Однако Толя вернулся после обеда в растерянности. «Издатель — жулик, — сказал мне, — по его глазам видно, что жулик, а Ситников обхаживает его, как персону королевских кровей». — «А договор ты подписал?» — спрашиваю. «Подписал. Издатель сказал, что, не получив еще моего согласия, на свой страх и риск заказал перевод, работа уже почти закончена и книга вот-вот появится на прилавках».

Встречаю на радио Сеземана, он работает во французской редакции. Мы не знакомы, но здороваемся как люди, которые видят друг друга почти ежедневно. Я знаю, что его брат был послан в командировку во Францию и остался там навсегда. У нашего Сеземана, естественно, неприятности. Тем дружелюбней я ему улыбаюсь. Он останавливает меня и говорит: «Я прочитал „Тяжелый песок“. Это замечательная книга, но, говорят, что она вышла и по-французски. Это мой родной язык, мне хотелось бы ее посмотреть в переводе». — «Я попрошу мужа и тогда завтра вам ее принесу, мы ее только что получили».

Дома рассказываю все Толе, он говорит: «Сеземану обязательно дам».

Несу книгу Сеземану. Он берет ее в руки и сразу же говорит: «Ошибка уже в названии: нельзя сказать „Sable pesant!“ — это неграмотно». Через несколько дней возвращает ее: «Жалко, что такая прекрасная книга изуродована переводом».

Толя отодвигает всю работу в сторону, кладет перед собой «Тяжелый песок» на русском языке и французский перевод. В детстве его учили французскому, многое помнит с тех пор. Выскакивает ко мне в негодовании: почти на каждой странице выкинуты абзацы, а фронтовая двадцатая глава, где рассказчик встречается с Галей, история с немецкими листовками, особист и так далее вообще отсутствуют…

Я много раз замечала, как меняется Толино лицо, когда кто-то пытается ущемить его достоинство. Как ни странно, от гнева он молодеет, движения становятся нетерпеливыми, в глазах появляется азарт. «Бойцы вспоминают минувшие дни» — так я называю это его состояние.

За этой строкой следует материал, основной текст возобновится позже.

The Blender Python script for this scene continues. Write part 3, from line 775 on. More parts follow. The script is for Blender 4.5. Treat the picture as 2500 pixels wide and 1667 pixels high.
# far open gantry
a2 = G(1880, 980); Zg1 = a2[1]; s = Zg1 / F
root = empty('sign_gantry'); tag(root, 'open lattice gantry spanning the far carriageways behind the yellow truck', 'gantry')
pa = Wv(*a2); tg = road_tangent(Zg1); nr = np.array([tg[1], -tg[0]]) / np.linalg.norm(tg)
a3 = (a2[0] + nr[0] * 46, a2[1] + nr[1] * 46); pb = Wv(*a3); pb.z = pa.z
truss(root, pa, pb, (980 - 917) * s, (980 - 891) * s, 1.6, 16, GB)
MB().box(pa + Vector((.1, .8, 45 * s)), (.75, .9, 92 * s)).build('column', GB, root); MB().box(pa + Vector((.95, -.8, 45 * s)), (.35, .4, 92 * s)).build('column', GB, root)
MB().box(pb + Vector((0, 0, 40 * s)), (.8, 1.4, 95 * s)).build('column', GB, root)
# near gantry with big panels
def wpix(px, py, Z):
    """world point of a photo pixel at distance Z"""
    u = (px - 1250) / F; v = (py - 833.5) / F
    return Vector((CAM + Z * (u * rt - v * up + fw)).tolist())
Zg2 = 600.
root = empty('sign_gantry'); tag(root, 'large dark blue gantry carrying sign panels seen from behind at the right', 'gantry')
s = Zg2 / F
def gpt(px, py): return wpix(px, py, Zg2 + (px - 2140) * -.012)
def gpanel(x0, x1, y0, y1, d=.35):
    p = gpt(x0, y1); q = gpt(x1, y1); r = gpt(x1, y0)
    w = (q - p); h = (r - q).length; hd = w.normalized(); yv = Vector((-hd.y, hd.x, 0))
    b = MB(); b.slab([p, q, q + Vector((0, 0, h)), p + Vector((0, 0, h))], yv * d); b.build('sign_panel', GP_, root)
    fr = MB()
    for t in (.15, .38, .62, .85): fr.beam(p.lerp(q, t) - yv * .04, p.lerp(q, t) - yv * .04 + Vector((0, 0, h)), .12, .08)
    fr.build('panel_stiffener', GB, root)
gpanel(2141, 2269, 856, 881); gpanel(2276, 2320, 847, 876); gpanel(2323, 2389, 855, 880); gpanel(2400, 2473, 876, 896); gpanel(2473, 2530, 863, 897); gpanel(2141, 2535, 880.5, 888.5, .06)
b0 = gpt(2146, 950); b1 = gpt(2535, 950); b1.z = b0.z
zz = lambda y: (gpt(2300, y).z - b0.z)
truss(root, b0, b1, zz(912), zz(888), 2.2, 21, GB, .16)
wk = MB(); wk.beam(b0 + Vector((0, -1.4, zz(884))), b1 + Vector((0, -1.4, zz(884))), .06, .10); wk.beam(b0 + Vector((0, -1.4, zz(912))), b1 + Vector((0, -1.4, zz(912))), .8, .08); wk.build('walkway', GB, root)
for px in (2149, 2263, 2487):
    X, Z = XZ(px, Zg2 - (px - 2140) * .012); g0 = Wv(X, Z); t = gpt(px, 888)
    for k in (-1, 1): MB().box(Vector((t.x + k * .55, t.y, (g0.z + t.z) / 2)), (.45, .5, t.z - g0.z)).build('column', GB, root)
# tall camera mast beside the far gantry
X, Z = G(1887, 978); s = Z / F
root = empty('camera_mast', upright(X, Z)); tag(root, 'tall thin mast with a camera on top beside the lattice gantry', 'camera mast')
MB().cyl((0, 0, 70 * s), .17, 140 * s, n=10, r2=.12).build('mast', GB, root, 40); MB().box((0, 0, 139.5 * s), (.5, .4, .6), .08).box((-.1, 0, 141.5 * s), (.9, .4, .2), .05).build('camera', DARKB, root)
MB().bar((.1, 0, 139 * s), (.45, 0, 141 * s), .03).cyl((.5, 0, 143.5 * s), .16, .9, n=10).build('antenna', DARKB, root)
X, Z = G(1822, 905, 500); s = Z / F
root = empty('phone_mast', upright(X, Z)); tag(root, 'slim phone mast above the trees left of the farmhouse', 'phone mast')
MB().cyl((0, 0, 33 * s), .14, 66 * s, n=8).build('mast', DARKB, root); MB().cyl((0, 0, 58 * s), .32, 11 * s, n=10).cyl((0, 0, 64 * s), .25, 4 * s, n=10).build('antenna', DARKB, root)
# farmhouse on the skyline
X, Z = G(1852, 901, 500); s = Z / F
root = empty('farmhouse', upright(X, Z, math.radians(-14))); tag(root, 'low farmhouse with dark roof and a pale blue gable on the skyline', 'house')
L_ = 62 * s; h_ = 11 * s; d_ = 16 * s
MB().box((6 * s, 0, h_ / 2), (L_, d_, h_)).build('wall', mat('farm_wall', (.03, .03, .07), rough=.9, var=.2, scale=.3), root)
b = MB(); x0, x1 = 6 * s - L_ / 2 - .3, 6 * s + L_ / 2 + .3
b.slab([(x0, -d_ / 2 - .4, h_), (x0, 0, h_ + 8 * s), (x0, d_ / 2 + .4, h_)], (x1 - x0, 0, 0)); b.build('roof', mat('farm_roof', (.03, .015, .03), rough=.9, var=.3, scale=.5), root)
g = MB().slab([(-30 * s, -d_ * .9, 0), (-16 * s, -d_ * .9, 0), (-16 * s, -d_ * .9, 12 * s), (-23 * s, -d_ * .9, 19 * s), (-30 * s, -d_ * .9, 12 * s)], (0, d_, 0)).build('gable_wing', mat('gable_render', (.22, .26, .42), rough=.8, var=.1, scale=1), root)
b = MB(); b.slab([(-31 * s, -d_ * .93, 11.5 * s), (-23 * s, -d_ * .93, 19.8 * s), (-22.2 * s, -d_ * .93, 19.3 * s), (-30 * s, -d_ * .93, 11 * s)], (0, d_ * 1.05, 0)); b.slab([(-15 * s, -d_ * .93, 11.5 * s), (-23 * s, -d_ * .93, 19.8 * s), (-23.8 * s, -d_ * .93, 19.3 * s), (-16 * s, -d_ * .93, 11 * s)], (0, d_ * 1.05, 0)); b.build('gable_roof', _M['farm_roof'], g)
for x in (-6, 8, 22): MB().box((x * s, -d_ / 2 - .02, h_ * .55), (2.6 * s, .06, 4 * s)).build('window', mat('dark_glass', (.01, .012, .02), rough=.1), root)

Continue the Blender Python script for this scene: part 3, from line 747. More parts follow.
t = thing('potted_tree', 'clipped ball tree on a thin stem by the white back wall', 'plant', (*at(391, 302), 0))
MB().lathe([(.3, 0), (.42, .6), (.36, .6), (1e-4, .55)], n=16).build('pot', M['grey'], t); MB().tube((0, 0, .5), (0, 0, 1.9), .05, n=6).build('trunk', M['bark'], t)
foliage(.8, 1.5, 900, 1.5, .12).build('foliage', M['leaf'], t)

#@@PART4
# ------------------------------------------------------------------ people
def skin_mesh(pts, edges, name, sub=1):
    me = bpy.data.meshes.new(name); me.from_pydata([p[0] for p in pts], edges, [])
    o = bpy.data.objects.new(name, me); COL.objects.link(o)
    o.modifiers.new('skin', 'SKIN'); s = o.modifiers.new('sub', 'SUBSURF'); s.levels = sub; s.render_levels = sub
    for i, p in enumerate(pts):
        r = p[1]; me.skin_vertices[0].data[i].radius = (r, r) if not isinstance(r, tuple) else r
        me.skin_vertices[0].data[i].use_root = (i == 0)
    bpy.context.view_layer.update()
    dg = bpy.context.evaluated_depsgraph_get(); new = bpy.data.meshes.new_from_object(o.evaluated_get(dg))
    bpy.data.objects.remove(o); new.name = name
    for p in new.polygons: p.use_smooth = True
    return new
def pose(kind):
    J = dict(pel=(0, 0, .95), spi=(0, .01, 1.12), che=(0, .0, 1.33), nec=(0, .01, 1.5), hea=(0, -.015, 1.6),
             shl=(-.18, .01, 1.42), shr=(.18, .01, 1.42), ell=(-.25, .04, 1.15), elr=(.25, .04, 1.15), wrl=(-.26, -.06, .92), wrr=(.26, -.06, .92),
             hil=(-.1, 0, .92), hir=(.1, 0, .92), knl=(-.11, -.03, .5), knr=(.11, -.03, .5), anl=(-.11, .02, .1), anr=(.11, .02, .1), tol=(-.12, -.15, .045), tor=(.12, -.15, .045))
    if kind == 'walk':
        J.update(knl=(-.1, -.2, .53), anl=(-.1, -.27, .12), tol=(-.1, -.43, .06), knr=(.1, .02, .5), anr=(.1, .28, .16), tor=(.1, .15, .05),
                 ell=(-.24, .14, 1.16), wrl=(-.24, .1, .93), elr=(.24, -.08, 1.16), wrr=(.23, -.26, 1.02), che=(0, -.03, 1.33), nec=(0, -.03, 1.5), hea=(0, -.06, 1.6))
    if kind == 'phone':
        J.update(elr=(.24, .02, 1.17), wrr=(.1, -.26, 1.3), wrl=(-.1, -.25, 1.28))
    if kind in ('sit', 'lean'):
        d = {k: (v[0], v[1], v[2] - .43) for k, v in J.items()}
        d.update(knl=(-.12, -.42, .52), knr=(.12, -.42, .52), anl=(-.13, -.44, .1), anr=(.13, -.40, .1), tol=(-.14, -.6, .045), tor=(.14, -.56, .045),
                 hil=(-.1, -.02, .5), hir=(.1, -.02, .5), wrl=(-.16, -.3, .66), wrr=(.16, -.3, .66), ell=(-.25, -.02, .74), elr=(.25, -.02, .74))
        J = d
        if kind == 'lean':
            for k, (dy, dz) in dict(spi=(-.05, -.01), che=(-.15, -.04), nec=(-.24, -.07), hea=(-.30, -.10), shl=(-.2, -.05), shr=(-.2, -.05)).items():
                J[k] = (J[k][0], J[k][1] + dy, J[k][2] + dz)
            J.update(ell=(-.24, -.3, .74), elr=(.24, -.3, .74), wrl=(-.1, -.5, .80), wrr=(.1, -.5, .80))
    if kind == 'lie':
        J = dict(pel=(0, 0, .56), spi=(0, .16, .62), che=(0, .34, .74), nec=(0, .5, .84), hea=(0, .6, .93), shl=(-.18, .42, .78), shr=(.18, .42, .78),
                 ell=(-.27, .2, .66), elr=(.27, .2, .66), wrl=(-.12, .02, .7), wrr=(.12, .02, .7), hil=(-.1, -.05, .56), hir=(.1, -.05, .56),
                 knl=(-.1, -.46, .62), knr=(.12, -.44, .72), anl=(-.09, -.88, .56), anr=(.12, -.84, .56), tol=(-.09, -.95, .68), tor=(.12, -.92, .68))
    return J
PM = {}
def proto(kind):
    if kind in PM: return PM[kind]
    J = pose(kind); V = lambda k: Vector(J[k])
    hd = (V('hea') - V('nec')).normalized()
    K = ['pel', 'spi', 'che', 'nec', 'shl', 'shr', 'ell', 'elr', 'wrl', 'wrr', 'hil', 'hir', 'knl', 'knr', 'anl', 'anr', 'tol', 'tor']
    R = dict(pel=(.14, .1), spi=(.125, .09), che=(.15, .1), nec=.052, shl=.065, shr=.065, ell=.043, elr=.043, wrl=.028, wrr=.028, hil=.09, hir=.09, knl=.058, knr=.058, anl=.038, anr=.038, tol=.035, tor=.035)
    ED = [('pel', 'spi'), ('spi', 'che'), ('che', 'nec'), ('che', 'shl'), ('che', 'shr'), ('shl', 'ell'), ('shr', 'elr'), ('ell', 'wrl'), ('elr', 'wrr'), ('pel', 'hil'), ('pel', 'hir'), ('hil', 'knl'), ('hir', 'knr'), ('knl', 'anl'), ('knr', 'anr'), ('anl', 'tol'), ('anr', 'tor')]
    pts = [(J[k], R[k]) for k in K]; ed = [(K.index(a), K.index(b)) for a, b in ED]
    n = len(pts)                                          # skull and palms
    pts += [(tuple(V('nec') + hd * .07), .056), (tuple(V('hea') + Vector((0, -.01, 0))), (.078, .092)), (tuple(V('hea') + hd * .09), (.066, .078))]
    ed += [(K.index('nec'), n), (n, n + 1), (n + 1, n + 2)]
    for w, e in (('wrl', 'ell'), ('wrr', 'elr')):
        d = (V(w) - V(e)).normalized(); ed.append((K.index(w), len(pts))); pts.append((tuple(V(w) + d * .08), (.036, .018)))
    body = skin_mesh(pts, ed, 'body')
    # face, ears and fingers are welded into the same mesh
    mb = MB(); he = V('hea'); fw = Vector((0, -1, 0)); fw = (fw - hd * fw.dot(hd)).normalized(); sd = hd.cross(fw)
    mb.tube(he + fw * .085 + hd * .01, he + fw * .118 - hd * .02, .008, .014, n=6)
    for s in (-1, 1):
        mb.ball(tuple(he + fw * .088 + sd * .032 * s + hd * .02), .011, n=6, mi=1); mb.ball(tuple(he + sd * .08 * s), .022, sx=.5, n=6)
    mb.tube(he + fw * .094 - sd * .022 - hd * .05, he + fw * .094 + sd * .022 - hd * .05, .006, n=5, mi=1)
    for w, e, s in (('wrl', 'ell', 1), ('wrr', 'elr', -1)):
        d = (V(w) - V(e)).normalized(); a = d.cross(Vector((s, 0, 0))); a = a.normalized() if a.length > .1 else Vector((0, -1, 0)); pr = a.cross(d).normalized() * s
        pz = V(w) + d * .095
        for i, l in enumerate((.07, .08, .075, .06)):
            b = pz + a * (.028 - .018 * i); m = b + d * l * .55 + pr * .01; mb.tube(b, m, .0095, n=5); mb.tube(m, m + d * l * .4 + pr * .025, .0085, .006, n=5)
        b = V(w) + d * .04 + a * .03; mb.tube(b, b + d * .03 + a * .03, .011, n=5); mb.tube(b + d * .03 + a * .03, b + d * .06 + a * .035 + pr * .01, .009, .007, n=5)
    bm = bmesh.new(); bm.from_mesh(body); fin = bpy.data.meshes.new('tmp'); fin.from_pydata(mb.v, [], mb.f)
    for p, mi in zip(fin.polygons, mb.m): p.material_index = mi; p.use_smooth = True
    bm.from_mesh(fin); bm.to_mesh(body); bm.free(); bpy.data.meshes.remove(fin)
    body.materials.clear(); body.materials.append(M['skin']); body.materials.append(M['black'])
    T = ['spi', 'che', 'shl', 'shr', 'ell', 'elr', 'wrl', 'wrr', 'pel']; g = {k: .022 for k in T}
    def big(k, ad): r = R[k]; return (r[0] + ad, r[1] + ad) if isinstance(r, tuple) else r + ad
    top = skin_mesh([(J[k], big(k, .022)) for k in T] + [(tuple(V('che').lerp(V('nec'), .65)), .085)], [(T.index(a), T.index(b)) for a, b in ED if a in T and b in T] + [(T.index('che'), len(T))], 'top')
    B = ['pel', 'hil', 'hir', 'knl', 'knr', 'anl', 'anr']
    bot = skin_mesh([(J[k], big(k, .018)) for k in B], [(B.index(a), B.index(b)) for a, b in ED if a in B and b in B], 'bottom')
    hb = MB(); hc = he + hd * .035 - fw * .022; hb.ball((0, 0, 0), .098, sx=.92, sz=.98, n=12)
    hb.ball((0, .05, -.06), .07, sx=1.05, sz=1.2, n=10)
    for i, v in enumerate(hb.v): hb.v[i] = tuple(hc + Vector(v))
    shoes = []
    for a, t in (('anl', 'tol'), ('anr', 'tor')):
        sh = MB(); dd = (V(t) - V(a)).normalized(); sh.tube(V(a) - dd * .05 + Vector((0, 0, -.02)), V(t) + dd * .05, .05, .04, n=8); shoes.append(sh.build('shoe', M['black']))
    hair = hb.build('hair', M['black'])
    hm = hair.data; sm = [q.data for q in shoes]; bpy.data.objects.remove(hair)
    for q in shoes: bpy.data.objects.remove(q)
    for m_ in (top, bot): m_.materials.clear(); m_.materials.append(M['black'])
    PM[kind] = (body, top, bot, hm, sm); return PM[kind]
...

Иногда я ему привожу в пример Евтушенко или Айтматова. «Смотри, — говорю, — они никогда не ввязываются в драку, что бы о них ни писали. Айтматова уже и в том обвиняют, что „Плаха“ на две трети не им написана. А он молчит. Может, так мудрее». — «Нет, — говорит Толя, — прощать нельзя».

Пишет письмо Панкину, главе ВААПа:

«…Сличение перевода с оригиналом показывает, что издательство произвело в тексте романа более 130 купюр, размером от абзаца до двух страниц, не считая отдельных выкинутых фраз. Одна глава (в русском тексте 20-я) изъята целиком. В нарушение договора все это сделано без моего ведома и согласия. Перечень выброшенных и сокращенных страниц прилагаю.